By Tony Adibe
The rather prolonged killings in Imo State, southeast zone of Nigeria have been purportedly linked to the January 2020 Supreme Court’s controversial judgement which sacked former Governor Emeka Ihedioha and brought in the current Governor Hope Uzodimma.
This was the claim by the International Society for Civil Liberties and Rule of Law (Intersociety), after it reviewed the security situation in Imo State within 29 months – January 2021- May 2023- under Governor Hope Uzodimma.
At a press conference held in Enugu, the Intersociety Chairman, Emeka Umeagbalasi said that the research and investigation conducted by his group revealed that two categories of actors namely, armed state actors (government security forces) and armed non-state actors (Fulani Jihadists, counterfeit Biafra agitators, death squads, street violent criminal entities, etc) are those executing violent atrocities that have bedevilled the state.

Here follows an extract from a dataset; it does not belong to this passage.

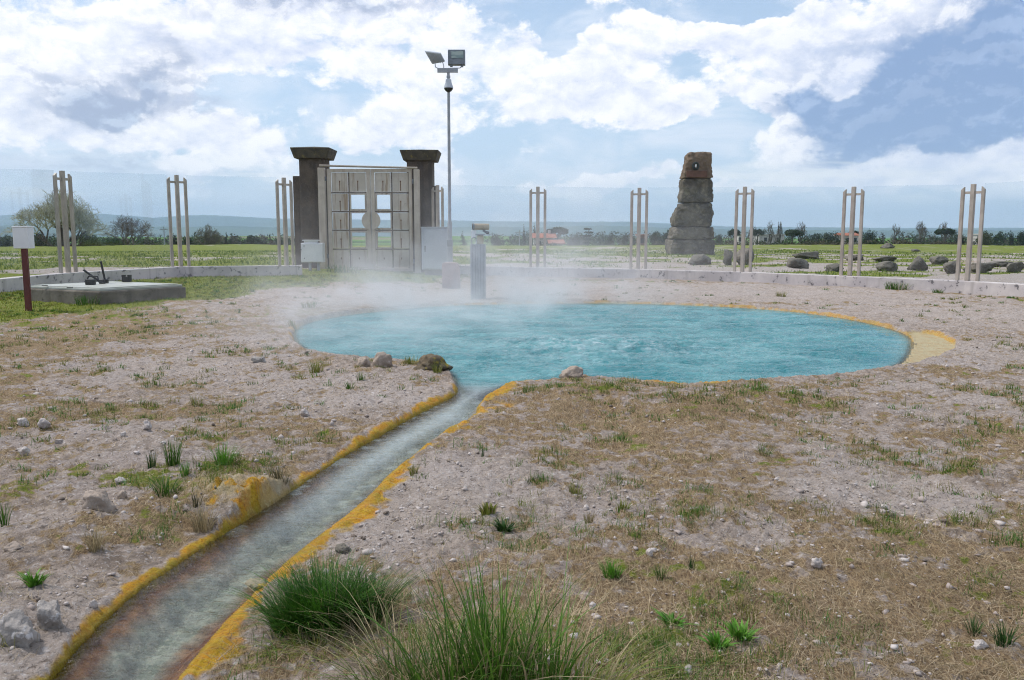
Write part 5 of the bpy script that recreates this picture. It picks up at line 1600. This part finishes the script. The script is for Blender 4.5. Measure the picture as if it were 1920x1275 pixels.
# the two big foreground clumps
def big(parts, label, seed):
    rg = np.random.default_rng(seed); VV, FF, CC = [], [], []; base = 0
    c0 = G(parts[0][0], parts[0][1]); z00 = gz1(c0[0], c0[1])
    for (px, py, hpx, rpx, n, pal, dry, lean, width) in parts:
        b = G(px, py); k = b[1] / FPX; h0, r0 = hpx * k, rpx * k
        a = rg.uniform(0, 2 * math.pi, n); q = rg.uniform(0, 1, n) ** .55 * r0
        x = b[0] + q * np.cos(a); y = b[1] + q * np.sin(a) * .7; z = GZ(x, y)[0] - .01
        h = h0 * (.45 + .65 * rg.uniform(0, 1, n)); ln = np.abs(rg.normal(size=n)) * lean * .55 + q / r0 * lean * .8
        az = a + rg.normal(size=n) * .45
        V, F, c = blades(np.stack([x - c0[0], y - c0[1], z - z00], 1), h, width * rg.uniform(.6, 1.3, n), ln, az, colours(n, *pal, rg, STRAWC, dry), seg=6, seed=seed, curl=.8)
        VV.append(V); FF.append(F + base); CC.append(c); base += len(V)
    o = mesh_np("grass_clump", np.concatenate(VV), F=np.concatenate(FF), mat=M['blade'], col=np.concatenate(CC)); o.location = (float(c0[0]), float(c0[1]), z00)
    return tag(o, label, "grass clump")


BG = ((.018, .07, .007), (.075, .20, .018))
big([(615, 1165, 128, 72, 1500, BG, .03, .5, .0046), (560, 1172, 112, 50, 700, BG, .02, .75, .0044), (685, 1165, 108, 50, 700, ((.02, .06, .008), (.07, .15, .02)), .08, .6, .0044),
     (600, 1205, 48, 105, 300, YG, .3, 1.3, .0034), (700, 1190, 125, 45, 70, DRYC, .6, 1.1, .003)],
    "dense dark green grass clump beside the yellow stream bank", 71)
BR = ((.035, .10, .010), (.12, .24, .03))
big([(930, 1335, 300, 75, 230, BR, .08, .30, .0072), (850, 1340, 270, 95, 160, BR, .14, .55, .0068), (1010, 1335, 250, 90, 130, BR, .12, .6, .0068),
     (760, 1325, 190, 95, 260, ((.05, .085, .015), (.14, .18, .04)), .30, .95, .0042), (1080, 1330, 150, 95, 280, YG, .22, 1.1, .004), (900, 1325, 310, 125, 60, DRYC, .5, .5, .003), (760, 1305, 210, 65, 60, DRYC, .5, .8, .003), (940, 1325, 400, 60, 9, DRYC, .3, .12, .0026), (1040, 1330, 330, 40, 14, BR, .1, .6, .005)],
    "tall reedy grass clump at the bottom middle with straw stalks", 72)

TU = [(284, 882, 36, 12, 40, "slim upright green tuft on the left bank, left one of two tall tufts", DKG, .05, .2),
      (322, 880, 52, 24, 90, "tallest green tuft on the left bank, with a pebble at its foot", GREEN, .05, .25),
      (418, 881, 46, 30, 120, "bright green spreading tuft right behind the orange mound", FRESH, .03, .55),
      (345, 902, 30, 12, 45, "small bright green tuft left of the orange mound's peak", FRESH, .05, .3),
      (308, 942, 42, 40, 120, "sprawling green tuft left of the orange mound on bare soil", GREEN, .1, .8),
      (378, 990, 52, 32, 110, "grey brown dry tuft at the orange mound's lower left foot", DRYC, .3, .55),
      (524, 908, 32, 38, 110, "wide brown dry tuft behind the orange mound by the stream", ((.10, .09, .05), (.2, .18, .1)), .3, .6),
      (178, 1042, 42, 26, 100, "dry brown tuft alone on the left bank below the tan slab", DRYC, .4, .55),
      (62, 1108, 30, 24, 50, "low green weed on the lower left bank", FRESH, .05, .9),
      (8, 1002, 52, 14, 40, "green tuft cut by the left picture edge", GREEN, .1, .3),
      (593, 699, 25, 24, 80, "yellow green tuft on bare crust left of the pair of pool edge stones", YG, .2, .5),
      (365, 761, 22, 20, 60, "brownish tuft on bare soil far left of the stream", YG, .5, .5),
      (655, 733, 18, 12, 40, "small dark tuft on the crust tongue, left one of two", GREEN, .2, .45),
      (677, 716, 18, 14, 40, "small dark tuft on the crust tongue, right one of two", GREEN, .2, .45),
      (772, 682, 15, 26, 80, "yellow green grass fringe between the pool edge stones", YG, .2, .5),
      (820, 707, 22, 14, 40, "yellow green sprig growing on the mossy boulder", YG, .1, .5),
      (552, 612, 14, 30, 90, "brown green grass fringe at the pool's left end", YG, .3, .6),
      (945, 990, 24, 22, 60, "low dark green plant on pale crust, right of the stream", DKG, .02, .8),
      (1147, 1083, 30, 28, 140, "fresh green tuft above the bottom right of the tall grass", FRESH, .03, .5),
      (1168, 952, 20, 22, 70, "yellowish green tuft in the middle of the right slope", YG, .1, .6),
      (1104, 978, 24, 14, 60, "upright dry brown tuft beside a white stone on the right slope", DRYC, .4, .35),
      (905, 860, 22, 6, 14, "single dark green spike on the right bank", DKG, .0, .15),
      (775, 886, 22, 14, 60, "grey green tuft on the right edge of the stream", YG, .2, .5),
      (1240, 1086, 28, 22, 50, "thin dark tuft right of the fresh green tuft", GREEN, .3, .4),
      (1297, 1072, 32, 9, 24, "slim upright green sprig on the right slope", DKG, .1, .25),
      (1262, 1166, 22, 26, 44, "leafy green rosette on the lower right slope", FRESH, 0, 1.0),
      (1348, 1216, 30, 28, 50, "broad leafy green weed at lower right, left one of two", FRESH, 0, .9),
      (1390, 1198, 34, 30, 50, "broad leafy green weed at lower right, right one of two", FRESH, 0, .9),
      (1828, 1190, 36, 22, 50, "dark green tuft near the lower right corner, left one of two", DKG, .1, .45),
      (1885, 1215, 44, 30, 70, "dark green tuft near the lower right corner, right one of two", DKG, .1, .5),
      (1685, 544, 17, 42, 160, "bushy green tuft at the foot of the right wall", GREEN, .15, .45),
      (1760, 551, 9, 18, 60, "small dark tuft at the wall foot near the rightmost post", GREEN, .2, .5),
      (1465, 556, 11, 18, 60, "brown green tuft on crust before the right wall", YG, .4, .5),
      (578, 578, 14, 22, 60, "grey green tuft veiled by steam left of the pool", YG, .3, .5),
      (915, 965, 22, 22, 60, "pale yellow green tuft behind the low dark green plant", YG, .2, .5),
      (1080, 922, 26, 22, 70, "olive tuft uphill of the dry brown tuft", YG, .25, .45),
      (1435, 850, 18, 26, 60, "olive green tuft on the upper right slope", GREEN, .3, .6),
      (160, 575, 20, 40, 140, "green weeds against the front of the hatch base", GREEN, .1, .4),
      (640, 512, 16, 60, 180, "green grass at the foot of the gate", GREEN, .1, .5),
      (368, 1005 - 40, 30, 16, 40, "dark dry sprig on the slope of the orange mound", ((.05, .05, .03), (.1, .1, .05)), .2, .4)]
for k, (px, py, h_, r_, n, lab, pal, dry, ln) in enumerate(TU):
    leafy = "leafy" in lab or "plant" in lab or "weed on" in lab
    tuft(px, py, h_, r_, n, lab, pal, 2000 + k, dry, ln, width=.016 if leafy else .004, name="weed" if leafy else "grass_tuft", cat="weed" if leafy else "grass tuft")


# ------------------------------------------------------------------ uncountable ground cover
def scatter(n, rmin, rmax, seed, power=1.0):
    rg = np.random.default_rng(seed)
    r = rmin * (rmax / rmin) ** (rg.uniform(0, 1, n) ** power); a = rg.uniform(-.66, .66, n)
    return np.sin(a) * r, np.cos(a) * r, rg


# matted straw
x, y, rg = scatter(360000, 2.2, 15.0, 31)
z, sw, ss = GZ(x, y); z1_, z2_, _ = zones(x, y, sw, ss)
keep = (rg.uniform(0, 1, len(x)) < z1_[:, 1] * .47 + .05 - z1_[:, 0] * .2) & (np.minimum(sw, ss) > .07)
x, y, z = x[keep], y[keep], z[keep]; n = len(x); r = np.hypot(x, y)
h = rg.uniform(.03, .085, n); flat = rg.uniform(0, 1, n) < .8
ln = np.where(flat, rg.uniform(1.6, 5, n), rg.uniform(.2, 1.2, n)); h = np.where(flat, h / (1 + ln) * 1.3, h * .62)
pv_ = .62 + .75 * fbm(x * 2.3, y * 2.3, 3, 421)[:, None]
scol = colours(n, (.20, .145, .085), (.50, .40, .265), rg) * pv_
V, F, c = blades(np.stack([x, y, z - .002], 1), h, np.maximum(.0016, .00042 * r) * rg.uniform(.7, 1.4, n), ln, rg.uniform(0, 6.28, n), scol, seg=2, seed=3, curl=.3)
tag(mesh_np("dry_grass", V, F=F, mat=M['straw'], col=c), "matted dry straw and dead grass over the stony ground", "dry grass", kind="stuff")

# small green and olive tufts
x, y, rg = scatter(34000, 2.3, 26.0, 32)
z, sw, ss = GZ(x, y); z1_, _, _ = zones(x, y, sw, ss)
pn = fbm(x * 1.4, y * 1.4, 3, 401)
keep = (rg.uniform(0, 1, len(x)) < (z1_[:, 0] * .75 + z1_[:, 1] * .20 + .035) * sst(.36, .62, pn) * 1.3) & (np.minimum(sw, ss) > .2)
x, y = x[keep], y[keep]; nt_ = len(x); per = 17
s_ = rg.uniform(.35, 1, nt_) ** 1.5
tone = rg.uniform(0, 1, nt_)
X_ = np.repeat(x, per) + rg.normal(size=nt_ * per) * np.repeat(.012 + .03 * s_, per); Y_ = np.repeat(y, per) + rg.normal(size=nt_ * per) * np.repeat(.012 + .022 * s_, per)
Z_ = GZ(X_, Y_)[0]; r = np.hypot(X_, Y_); n = len(X_)
pal0 = np.array([(.06, .12, .012), (.13, .16, .022), (.20, .19, .05), (.05, .16, .015)])[(tone * 3.999).astype(int)]
c = np.repeat(pal0, per, 0) * rg.uniform(.6, 1.4, n)[:, None]
V, F, c = blades(np.stack([X_, Y_, Z_ - .003], 1), np.repeat(s_, per) * .085 * rg.uniform(.5, 1.1, n), np.maximum(.0024, .00062 * r) * rg.uniform(.7, 1.3, n), np.abs(rg.normal(size=n)) * .8, rg.uniform(0, 6.28, n), c, seg=2, seed=4)
tag(mesh_np("sparse_grass", V, F=F, mat=M['blade'], col=c), "countless tiny green and olive grass sprigs over the stony ground", "grass", kind="stuff")

# lawn
x, y, rg = scatter(260000, 11, 33, 33)
z, sw, ss = GZ(x, y); z1_, _, _ = zones(x, y, sw, ss)
lw = sdist(LAWN, x, y)
keep = (x < 2.5) & (x > -17) & (lw < .8) & (rg.uniform(0, 1, len(x)) < z1_[:, 0] * .9) & (np.minimum(sw, ss) > .3)
x, y, z = x[keep], y[keep], z[keep]; n = len(x); r = np.hypot(x, y)
V, F, c = blades(np.stack([x, y, z - .003], 1), rg.uniform(.02, .065, n) * (.5 + fbm(x * 2, y * 2, 3, 5)), .0006 * r * rg.uniform(.7, 1.3, n), np.abs(rg.normal(size=n)) * .8, rg.uniform(0, 6.28, n), colours(n, (.10, .155, .010), (.235, .26, .025), rg, (.32, .27, .10), .10), seg=1, seed=6)
tag(mesh_np("lawn", V, F=F, mat=M['blade'], col=c), "olive green grass round the hatch and before the gate", "grass", kind="stuff")

# gravel
x, y, rg = scatter(28000, 2.2, 15.0, 34)
z, sw, ss = GZ(x, y); z1_, _, _ = zones(x, y, sw, ss)
pn = fbm(x * 1.1, y * 1.1, 3, 411)
keep = (np.minimum(sw, ss) > .16) & (rg.uniform(0, 1, len(x)) < (.25 + .9 * z1_[:, 2] * .5) * sst(.34, .62, pn) * 1.5) & (z1_[:, 0] < .6)
x, y, z = x[keep], y[keep], z[keep]; n = len(x); r = np.hypot(x, y)
bm = bmesh.new(); bmesh.ops.create_icosphere(bm, subdivisions=1, radius=1)
bv = np.array([v.co[:] for v in bm.verts]); bf = np.array([[v.index for v in f.verts] for f in bm.faces]); bm.free()
sz = np.clip(.0035 * rg.lognormal(0, .62, n) * (1 + r * .055), .0025, .028)
rot = rg.uniform(0, 6.28, n); cr, sr = np.cos(rot), np.sin(rot)
jit = 1 + rg.normal(size=(n, len(bv))) * .27
Vv = bv[None] * jit[:, :, None] * (sz[:, None] * np.ones((1, 3)) * np.stack([rg.uniform(.8, 1.5, n), rg.uniform(.7, 1.1, n), rg.uniform(.45, .8, n)], 1))[:, None, :]
Vx = Vv[..., 0] * cr[:, None] - Vv[..., 1] * sr[:, None]; Vy = Vv[..., 0] * sr[:, None] + Vv[..., 1] * cr[:, None]
Vv = np.stack([Vx + x[:, None], Vy + y[:, None], Vv[..., 2] + (z + sz * .25)[:, None]], 2).reshape(-1, 3)
Ff = (bf[None] + (np.arange(n) * len(bv))[:, None, None]).reshape(-1, 3)
tt = rg.uniform(0, 1, n)[:, None]
c = np.array((.33, .27, .24)) * (1 - tt) + np.array((.52, .47, .445)) * tt
c = np.where(rg.uniform(0, 1, n)[:, None] < .12, np.array((.15, .12, .10)), c)
tag(mesh_np("gravel", Vv, F=Ff, mat=M['gravel'], col=np.repeat(c, len(bv), 0)), "loose pale gravel and crumbs of mineral crust", "gravel", kind="stuff")

# tufts and stones dotted on the plain beyond the fence
x, y, rg = scatter(60000, 27, 75, 35)
z = Hm(x, y); zz1 = zones(x, y, np.full_like(x, 9.), np.full_like(x, 9.))[0]
rr = np.hypot(x, y)
lim = np.where(x > 9, 24.0, np.where(x < -6, 25.0, 30.0))
keep = (rr > 30.5) & (rg.uniform(0, 1, len(x)) < zz1[:, 0] * .85)
x, y, z = x[keep], y[keep], z[keep]; n = len(x); r = np.hypot(x, y)
V, F, c = blades(np.stack([x, y, GZ(x, y)[0] - .01], 1), rg.uniform(.05, .16, n), .0011 * r * rg.uniform(.7, 1.3, n), np.abs(rg.normal(size=n)) * .7, rg.uniform(0, 6.28, n), colours(n, (.06, .13, .012), (.20, .24, .045), rg), seg=1, seed=8)
tag(mesh_np("meadow_grass", V, F=F, mat=M['blade'], col=c), "patchy green meadow grass on the plain beyond the glass fence", "grass", kind="stuff")

# ------------------------------------------------------------------ render settings
SC.view_settings.view_transform = 'Standard'; SC.view_settings.look = 'None'
SC.view_settings.exposure = 0.46; SC.view_settings.gamma = 1.0; SC.view_settings.use_curve_mapping = False
SC.render.engine = 'CYCLES'
cy = SC.cycles
cy.use_denoising = True
cy.denoising_prefilter = 'FAST'
cy.filter_width = 1.1
cy.max_bounces = 8; cy.diffuse_bounces = 3; cy.glossy_bounces = 3; cy.transmission_bounces = 6; cy.transparent_max_bounces = 24; cy.volume_bounces = 1
cy.volume_step_rate = .45; cy.volume_max_steps = 256
cy.sample_clamp_indirect = 5; cy.sample_clamp_direct = 2.5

In the 32-page document presented to journalists, Umeagbalasi recalled, though sadly, that Imo State was “thrown into political instability and socio-economic deterioration including citizens’ gross insecurity and other unsafe conditions, leading to the state becoming a killing field and southeast capital of political banditary since January 2021 or a period of 29 months.”
Umeagbalasi said: “The above was as a result of the controversial judgement by the Supreme Court of Nigeria on 14th January 2020 that installed the present Governor and Government of Imo State after awarding victory to a fourth-place finisher in the March 2019 Imo Governorship poll by upholding controversial results from 388 polling units never captured or reflected in the INEC’s official records.”
He added that the controversial Supreme Court judgement had come after a “controversial Catholic Priest was presidentially contracted to make an immoral pronouncement: ‘I see hope coming to Imo State.” He explained that the Supreme Court was also strongly suspected to have usurped the functions of INEC by awarding vote figures that never existed.
According to Intersociety, “Totality of the above remotely marked the beginning of mass murders and civilian house burnings in Imo which started in January 2021. The sum-total of the above further resulted to issuance of threats and counter threats between the government of Imo State under Hope Uzodimma and the deployed security agencies (Army, Police and DSS) on one hand and the leadership of the Indigenous People of Biafra (IPOB) on the other hand.”
Intersociety said that the IPOB leadership had responded to the controversial verdict of the Supreme Court on Imo State by accusing Governor Uzodimma of “being planted and imposed on Imo people by the ruling Fulani Caliphate to supervise destruction and Islamization of Imo State and the southeast.”
Umeagbalasi, however, claimed that the Governor Uzodimma-led government, “responded intolerably by unleashing full scale State coercive violence against residents of the state, use class criminalization and false labeling.”
He alleged that the state government and the drafted security forces also “engaged in indiscriminate and arbitrary arrest and detention of unarmed citizens without trial; killings, abductions and disappearances and burning down or destruction of civilian homes; targeted at members of the African Instituted Churches branch of the Christian Association of Nigeria and their sacred sanctuaries as well as sanctuaries and principal worshippers of the Traditional Religions in Orlu and environs. The Imo state government and the drafted security forces’ attacks started in January 2021 at Orlu.”
But the state Attorney General and Commissioner for Justice, Cyprian O. Akaolisa explained that the security operatives were brought into the stem the rising insecurity in the state.